What is asked
Stop after the line containing "rad = math.radians": print each line exactly from the first line of the listing up to that point.

* * * * * * *

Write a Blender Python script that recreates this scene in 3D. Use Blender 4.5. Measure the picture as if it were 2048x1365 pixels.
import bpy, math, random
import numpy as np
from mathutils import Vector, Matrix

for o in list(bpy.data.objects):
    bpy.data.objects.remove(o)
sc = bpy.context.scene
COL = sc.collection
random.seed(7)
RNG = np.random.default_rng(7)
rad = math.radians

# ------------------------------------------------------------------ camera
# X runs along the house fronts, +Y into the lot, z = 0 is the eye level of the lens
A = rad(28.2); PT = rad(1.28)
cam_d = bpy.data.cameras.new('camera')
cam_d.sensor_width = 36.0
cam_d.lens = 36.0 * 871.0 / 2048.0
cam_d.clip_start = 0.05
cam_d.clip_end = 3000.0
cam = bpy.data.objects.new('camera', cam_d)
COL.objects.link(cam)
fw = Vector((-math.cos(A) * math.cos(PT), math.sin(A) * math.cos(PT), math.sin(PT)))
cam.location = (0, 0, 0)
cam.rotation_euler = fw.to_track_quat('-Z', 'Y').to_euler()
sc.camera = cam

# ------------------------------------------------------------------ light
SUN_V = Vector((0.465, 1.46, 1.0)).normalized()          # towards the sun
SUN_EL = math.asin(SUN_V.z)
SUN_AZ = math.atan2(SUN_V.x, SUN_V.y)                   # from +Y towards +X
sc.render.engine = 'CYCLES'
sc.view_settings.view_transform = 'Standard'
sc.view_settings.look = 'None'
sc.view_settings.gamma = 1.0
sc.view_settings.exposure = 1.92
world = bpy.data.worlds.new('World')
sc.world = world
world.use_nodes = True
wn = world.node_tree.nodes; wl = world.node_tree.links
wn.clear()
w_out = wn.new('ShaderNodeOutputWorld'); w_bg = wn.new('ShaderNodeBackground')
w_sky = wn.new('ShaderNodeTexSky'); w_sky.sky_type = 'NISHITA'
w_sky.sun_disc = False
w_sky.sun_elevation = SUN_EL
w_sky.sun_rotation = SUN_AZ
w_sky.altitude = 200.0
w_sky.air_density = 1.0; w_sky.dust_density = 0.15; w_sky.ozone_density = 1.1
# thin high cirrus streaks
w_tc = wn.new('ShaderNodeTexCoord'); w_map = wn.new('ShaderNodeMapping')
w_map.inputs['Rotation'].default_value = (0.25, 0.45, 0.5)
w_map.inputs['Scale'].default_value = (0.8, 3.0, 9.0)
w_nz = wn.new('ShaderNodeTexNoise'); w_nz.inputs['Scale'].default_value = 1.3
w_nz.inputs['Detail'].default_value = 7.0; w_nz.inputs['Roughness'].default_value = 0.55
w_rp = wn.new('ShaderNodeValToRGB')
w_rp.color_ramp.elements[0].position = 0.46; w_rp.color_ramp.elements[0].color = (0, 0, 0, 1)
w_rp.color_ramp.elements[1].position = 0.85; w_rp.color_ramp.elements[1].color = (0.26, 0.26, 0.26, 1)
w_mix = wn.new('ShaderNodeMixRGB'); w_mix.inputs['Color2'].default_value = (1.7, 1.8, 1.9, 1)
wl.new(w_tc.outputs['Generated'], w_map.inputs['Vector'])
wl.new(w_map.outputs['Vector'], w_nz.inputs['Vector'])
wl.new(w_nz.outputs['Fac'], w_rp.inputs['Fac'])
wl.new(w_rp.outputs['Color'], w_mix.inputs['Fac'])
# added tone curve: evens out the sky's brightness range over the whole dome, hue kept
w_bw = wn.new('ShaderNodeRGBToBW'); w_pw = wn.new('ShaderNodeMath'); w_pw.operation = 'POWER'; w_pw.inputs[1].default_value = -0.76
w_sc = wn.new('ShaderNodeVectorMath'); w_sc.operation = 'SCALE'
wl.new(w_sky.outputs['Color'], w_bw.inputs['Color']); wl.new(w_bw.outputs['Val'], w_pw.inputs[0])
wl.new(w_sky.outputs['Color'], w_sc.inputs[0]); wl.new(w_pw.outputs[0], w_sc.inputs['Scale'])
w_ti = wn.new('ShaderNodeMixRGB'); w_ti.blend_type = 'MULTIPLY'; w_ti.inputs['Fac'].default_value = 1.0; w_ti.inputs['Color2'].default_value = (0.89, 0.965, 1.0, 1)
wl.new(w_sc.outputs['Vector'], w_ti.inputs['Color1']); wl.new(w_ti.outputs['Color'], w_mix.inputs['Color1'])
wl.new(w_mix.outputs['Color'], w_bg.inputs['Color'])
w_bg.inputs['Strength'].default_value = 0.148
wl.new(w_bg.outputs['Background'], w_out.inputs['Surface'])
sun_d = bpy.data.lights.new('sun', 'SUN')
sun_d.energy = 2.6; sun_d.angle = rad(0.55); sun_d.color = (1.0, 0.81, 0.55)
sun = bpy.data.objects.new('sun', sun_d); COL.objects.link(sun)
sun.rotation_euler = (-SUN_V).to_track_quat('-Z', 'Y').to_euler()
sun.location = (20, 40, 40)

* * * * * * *

Result below
Write a Blender Python script that recreates this scene in 3D. Use Blender 4.5. Measure the picture as if it were 2048x1365 pixels.
import bpy, math, random
import numpy as np
from mathutils import Vector, Matrix

for o in list(bpy.data.objects):
    bpy.data.objects.remove(o)
sc = bpy.context.scene
COL = sc.collection
random.seed(7)
RNG = np.random.default_rng(7)
rad = math.radians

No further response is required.